Vor diesem Hintergrund, dass es sich hier um einen eigentlich untypischen Naruse handelt, fand ich es sehr interessant zu lesen, dass er Catherine Russell zufolge das in Japan bekannteste Werk des Regisseurs sein soll. Russell zufolge hängt dies mit der Thematisierung der unmittelbaren Vergangenheit Japans und des Traumas des verlorengegangenen Kriegs zusammen.

In der Tat sind die Kriegsfolgen im Film allgegenwärtig: Zerstörte Straßenzüge, GIs, Demonstrationen, bittere Armut. Das eigentlich bemerkenswerte ist jedoch die Ziellosigkeit, Kraftlosigkeit und Unbestimmtheit, mit der Yukiko und ganz besonders Tomioka wie die titelgebenden Wolken durchs Leben treiben. Nichts gibt ihnen Halt, außer der Erinnerung an die schöne gemeinsame Zeit in Indochina.

Dies wurde von verschiedenen Autoren einerseits als schon fast reaktionäre Verherrlichung des kriegführenden Japans gesehen, andererseits aber auch als Anklage all derer interpretiert, die in völliger Verblendung dem Expansionsdrang des Militärs folgten und dann, als die Illusion mit der Niederlage in sich zusammenstürzte, jeglichen Halt und Orientierung im Leben verloren. In dieser Lesart stehen Yukiko und Tomioka symbolhaft für die ganze japanische Gesellschaft.

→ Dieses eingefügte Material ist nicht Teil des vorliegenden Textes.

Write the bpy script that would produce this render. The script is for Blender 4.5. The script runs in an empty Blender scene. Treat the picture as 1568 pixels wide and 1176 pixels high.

Man mag das sehen wie man will (ich persönlich halte von der ersten Variante ziemlich wenig), Floating Clouds ist zunächst mal ein faszinierendes und mitreißendes Porträt zweier verzweifelter Menschen, die magisch voneinander angezogen werden, aber nie wirklich zusammenkommen können. Und als solches ist der Film jenseits aller historisierender Interpretationen ein hochintensiver, sehenswerter Film und sicher einer der Besten Naruses.